Description of the task:
Repeat all the material exactly; pictures stay out of your copy.

Rows from a dataset
================================

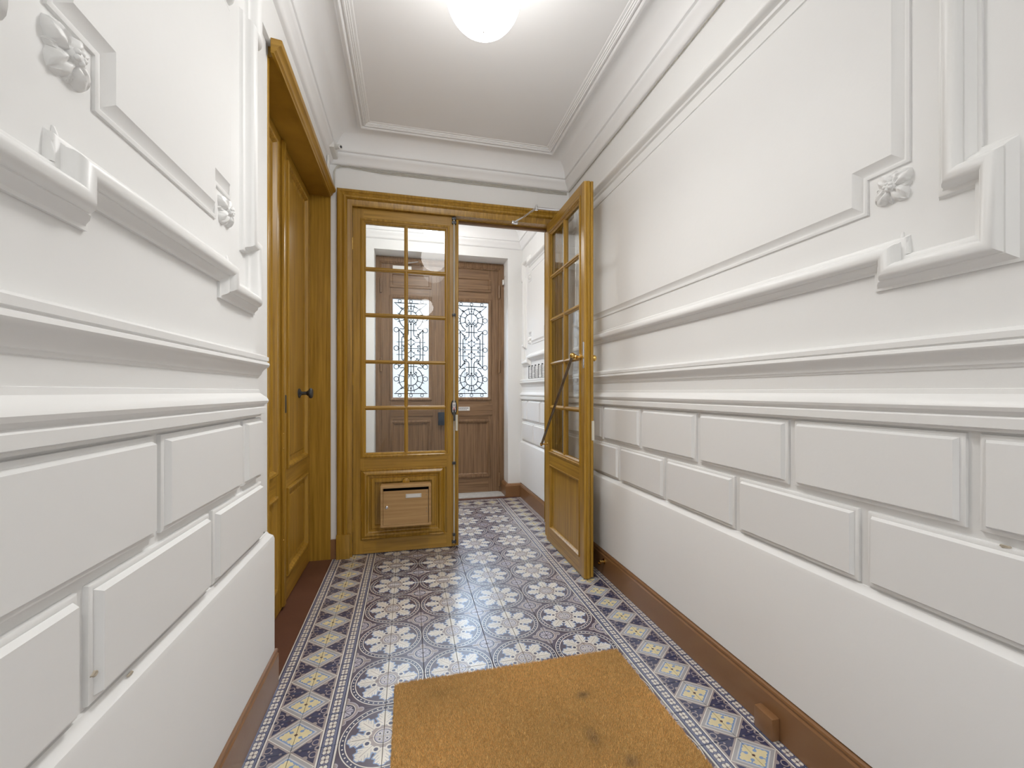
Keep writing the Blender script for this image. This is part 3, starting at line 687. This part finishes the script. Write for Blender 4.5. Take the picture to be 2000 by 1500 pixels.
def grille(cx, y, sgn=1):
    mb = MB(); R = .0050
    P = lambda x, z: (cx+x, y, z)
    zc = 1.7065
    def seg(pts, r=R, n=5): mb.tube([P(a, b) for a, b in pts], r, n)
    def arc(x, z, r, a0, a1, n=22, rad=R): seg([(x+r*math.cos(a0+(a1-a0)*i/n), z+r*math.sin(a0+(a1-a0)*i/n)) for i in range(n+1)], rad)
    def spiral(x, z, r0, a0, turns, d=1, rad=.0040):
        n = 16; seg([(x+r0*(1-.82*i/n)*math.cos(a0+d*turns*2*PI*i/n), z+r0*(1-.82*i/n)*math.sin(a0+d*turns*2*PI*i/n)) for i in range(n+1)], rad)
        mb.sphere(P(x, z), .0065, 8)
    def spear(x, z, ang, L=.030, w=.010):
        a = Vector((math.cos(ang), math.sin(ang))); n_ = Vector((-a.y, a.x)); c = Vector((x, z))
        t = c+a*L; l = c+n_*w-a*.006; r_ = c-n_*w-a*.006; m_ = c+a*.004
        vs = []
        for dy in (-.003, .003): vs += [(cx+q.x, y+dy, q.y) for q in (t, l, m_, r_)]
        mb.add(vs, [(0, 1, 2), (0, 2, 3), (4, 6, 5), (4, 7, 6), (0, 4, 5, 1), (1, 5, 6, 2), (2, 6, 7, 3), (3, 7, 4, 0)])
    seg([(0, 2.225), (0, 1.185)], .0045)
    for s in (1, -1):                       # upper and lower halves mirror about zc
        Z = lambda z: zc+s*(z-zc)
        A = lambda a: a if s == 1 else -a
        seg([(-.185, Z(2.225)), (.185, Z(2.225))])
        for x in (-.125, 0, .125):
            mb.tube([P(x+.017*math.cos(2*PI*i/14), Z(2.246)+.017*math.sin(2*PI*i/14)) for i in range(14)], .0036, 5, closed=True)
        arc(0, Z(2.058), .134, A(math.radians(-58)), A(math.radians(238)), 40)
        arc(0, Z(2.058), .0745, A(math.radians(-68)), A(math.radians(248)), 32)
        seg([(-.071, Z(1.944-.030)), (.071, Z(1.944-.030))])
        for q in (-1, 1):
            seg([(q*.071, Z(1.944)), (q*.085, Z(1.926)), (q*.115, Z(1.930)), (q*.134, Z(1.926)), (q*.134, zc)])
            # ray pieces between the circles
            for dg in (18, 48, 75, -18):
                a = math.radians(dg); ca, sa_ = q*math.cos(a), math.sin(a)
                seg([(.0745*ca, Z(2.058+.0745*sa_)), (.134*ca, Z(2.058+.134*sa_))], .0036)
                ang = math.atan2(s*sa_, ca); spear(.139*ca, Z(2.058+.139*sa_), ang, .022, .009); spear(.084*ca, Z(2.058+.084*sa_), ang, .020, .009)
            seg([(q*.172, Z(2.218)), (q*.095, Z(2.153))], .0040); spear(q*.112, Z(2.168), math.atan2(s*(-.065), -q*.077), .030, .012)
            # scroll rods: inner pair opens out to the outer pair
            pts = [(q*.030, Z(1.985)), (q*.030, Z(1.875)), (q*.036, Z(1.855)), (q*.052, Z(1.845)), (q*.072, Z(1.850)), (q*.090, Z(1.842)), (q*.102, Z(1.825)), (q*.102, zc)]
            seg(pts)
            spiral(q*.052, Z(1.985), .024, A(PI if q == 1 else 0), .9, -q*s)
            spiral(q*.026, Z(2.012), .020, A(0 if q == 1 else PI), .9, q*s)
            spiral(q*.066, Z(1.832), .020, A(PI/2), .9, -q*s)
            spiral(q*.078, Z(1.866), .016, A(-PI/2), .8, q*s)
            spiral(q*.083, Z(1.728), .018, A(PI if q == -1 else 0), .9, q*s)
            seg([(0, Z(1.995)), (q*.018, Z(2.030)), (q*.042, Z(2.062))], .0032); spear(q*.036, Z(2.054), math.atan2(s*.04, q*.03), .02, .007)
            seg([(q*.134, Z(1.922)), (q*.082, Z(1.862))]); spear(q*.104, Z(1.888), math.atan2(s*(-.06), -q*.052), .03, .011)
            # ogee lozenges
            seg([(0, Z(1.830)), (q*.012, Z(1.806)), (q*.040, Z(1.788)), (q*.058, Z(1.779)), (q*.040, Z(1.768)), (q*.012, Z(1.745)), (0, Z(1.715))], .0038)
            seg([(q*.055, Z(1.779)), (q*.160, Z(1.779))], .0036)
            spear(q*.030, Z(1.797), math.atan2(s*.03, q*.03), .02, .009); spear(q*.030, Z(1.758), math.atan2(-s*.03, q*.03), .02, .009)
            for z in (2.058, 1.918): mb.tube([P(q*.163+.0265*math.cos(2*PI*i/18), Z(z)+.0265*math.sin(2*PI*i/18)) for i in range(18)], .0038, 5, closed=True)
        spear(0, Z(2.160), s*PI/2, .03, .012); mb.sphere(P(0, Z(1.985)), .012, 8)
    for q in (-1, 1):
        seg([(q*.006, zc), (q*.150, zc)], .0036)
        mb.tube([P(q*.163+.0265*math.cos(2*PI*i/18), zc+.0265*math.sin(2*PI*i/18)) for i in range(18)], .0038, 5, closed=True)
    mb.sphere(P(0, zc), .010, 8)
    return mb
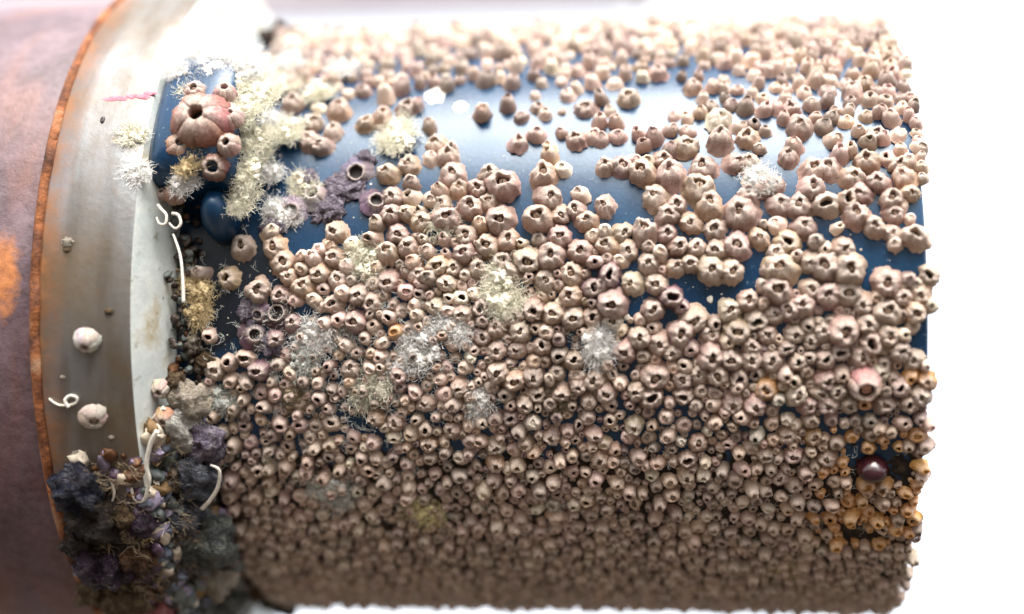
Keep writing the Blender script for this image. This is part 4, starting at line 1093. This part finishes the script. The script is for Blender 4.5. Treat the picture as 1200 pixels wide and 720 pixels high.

================================

Worked solution:
Keep writing the Blender script for this image. This is part 3, starting at line 687. This part finishes the script. Write for Blender 4.5. Take the picture to be 2000 by 1500 pixels.
def grille(cx, y, sgn=1):
    mb = MB(); R = .0050
    P = lambda x, z: (cx+x, y, z)
    zc = 1.7065
    def seg(pts, r=R, n=5): mb.tube([P(a, b) for a, b in pts], r, n)
    def arc(x, z, r, a0, a1, n=22, rad=R): seg([(x+r*math.cos(a0+(a1-a0)*i/n), z+r*math.sin(a0+(a1-a0)*i/n)) for i in range(n+1)], rad)
    def spiral(x, z, r0, a0, turns, d=1, rad=.0040):
        n = 16; seg([(x+r0*(1-.82*i/n)*math.cos(a0+d*turns*2*PI*i/n), z+r0*(1-.82*i/n)*math.sin(a0+d*turns*2*PI*i/n)) for i in range(n+1)], rad)
        mb.sphere(P(x, z), .0065, 8)
    def spear(x, z, ang, L=.030, w=.010):
        a = Vector((math.cos(ang), math.sin(ang))); n_ = Vector((-a.y, a.x)); c = Vector((x, z))
        t = c+a*L; l = c+n_*w-a*.006; r_ = c-n_*w-a*.006; m_ = c+a*.004
        vs = []
        for dy in (-.003, .003): vs += [(cx+q.x, y+dy, q.y) for q in (t, l, m_, r_)]
        mb.add(vs, [(0, 1, 2), (0, 2, 3), (4, 6, 5), (4, 7, 6), (0, 4, 5, 1), (1, 5, 6, 2), (2, 6, 7, 3), (3, 7, 4, 0)])
    seg([(0, 2.225), (0, 1.185)], .0045)
    for s in (1, -1):                       # upper and lower halves mirror about zc
        Z = lambda z: zc+s*(z-zc)
        A = lambda a: a if s == 1 else -a
        seg([(-.185, Z(2.225)), (.185, Z(2.225))])
        for x in (-.125, 0, .125):
            mb.tube([P(x+.017*math.cos(2*PI*i/14), Z(2.246)+.017*math.sin(2*PI*i/14)) for i in range(14)], .0036, 5, closed=True)
        arc(0, Z(2.058), .134, A(math.radians(-58)), A(math.radians(238)), 40)
        arc(0, Z(2.058), .0745, A(math.radians(-68)), A(math.radians(248)), 32)
        seg([(-.071, Z(1.944-.030)), (.071, Z(1.944-.030))])
        for q in (-1, 1):
            seg([(q*.071, Z(1.944)), (q*.085, Z(1.926)), (q*.115, Z(1.930)), (q*.134, Z(1.926)), (q*.134, zc)])
            # ray pieces between the circles
            for dg in (18, 48, 75, -18):
                a = math.radians(dg); ca, sa_ = q*math.cos(a), math.sin(a)
                seg([(.0745*ca, Z(2.058+.0745*sa_)), (.134*ca, Z(2.058+.134*sa_))], .0036)
                ang = math.atan2(s*sa_, ca); spear(.139*ca, Z(2.058+.139*sa_), ang, .022, .009); spear(.084*ca, Z(2.058+.084*sa_), ang, .020, .009)
            seg([(q*.172, Z(2.218)), (q*.095, Z(2.153))], .0040); spear(q*.112, Z(2.168), math.atan2(s*(-.065), -q*.077), .030, .012)
            # scroll rods: inner pair opens out to the outer pair
            pts = [(q*.030, Z(1.985)), (q*.030, Z(1.875)), (q*.036, Z(1.855)), (q*.052, Z(1.845)), (q*.072, Z(1.850)), (q*.090, Z(1.842)), (q*.102, Z(1.825)), (q*.102, zc)]
            seg(pts)
            spiral(q*.052, Z(1.985), .024, A(PI if q == 1 else 0), .9, -q*s)
            spiral(q*.026, Z(2.012), .020, A(0 if q == 1 else PI), .9, q*s)
            spiral(q*.066, Z(1.832), .020, A(PI/2), .9, -q*s)
            spiral(q*.078, Z(1.866), .016, A(-PI/2), .8, q*s)
            spiral(q*.083, Z(1.728), .018, A(PI if q == -1 else 0), .9, q*s)
            seg([(0, Z(1.995)), (q*.018, Z(2.030)), (q*.042, Z(2.062))], .0032); spear(q*.036, Z(2.054), math.atan2(s*.04, q*.03), .02, .007)
            seg([(q*.134, Z(1.922)), (q*.082, Z(1.862))]); spear(q*.104, Z(1.888), math.atan2(s*(-.06), -q*.052), .03, .011)
            # ogee lozenges
            seg([(0, Z(1.830)), (q*.012, Z(1.806)), (q*.040, Z(1.788)), (q*.058, Z(1.779)), (q*.040, Z(1.768)), (q*.012, Z(1.745)), (0, Z(1.715))], .0038)
            seg([(q*.055, Z(1.779)), (q*.160, Z(1.779))], .0036)
            spear(q*.030, Z(1.797), math.atan2(s*.03, q*.03), .02, .009); spear(q*.030, Z(1.758), math.atan2(-s*.03, q*.03), .02, .009)
            for z in (2.058, 1.918): mb.tube([P(q*.163+.0265*math.cos(2*PI*i/18), Z(z)+.0265*math.sin(2*PI*i/18)) for i in range(18)], .0038, 5, closed=True)
        spear(0, Z(2.160), s*PI/2, .03, .012); mb.sphere(P(0, Z(1.985)), .012, 8)
    for q in (-1, 1):
        seg([(q*.006, zc), (q*.150, zc)], .0036)
        mb.tube([P(q*.163+.0265*math.cos(2*PI*i/18), zc+.0265*math.sin(2*PI*i/18)) for i in range(18)], .0038, 5, closed=True)
    mb.sphere(P(0, zc), .010, 8)
    return mb
Keep writing the Blender script for this image. This is part 4, starting at line 1093. This part finishes the script. The script is for Blender 4.5. Treat the picture as 1200 pixels wide and 720 pixels high.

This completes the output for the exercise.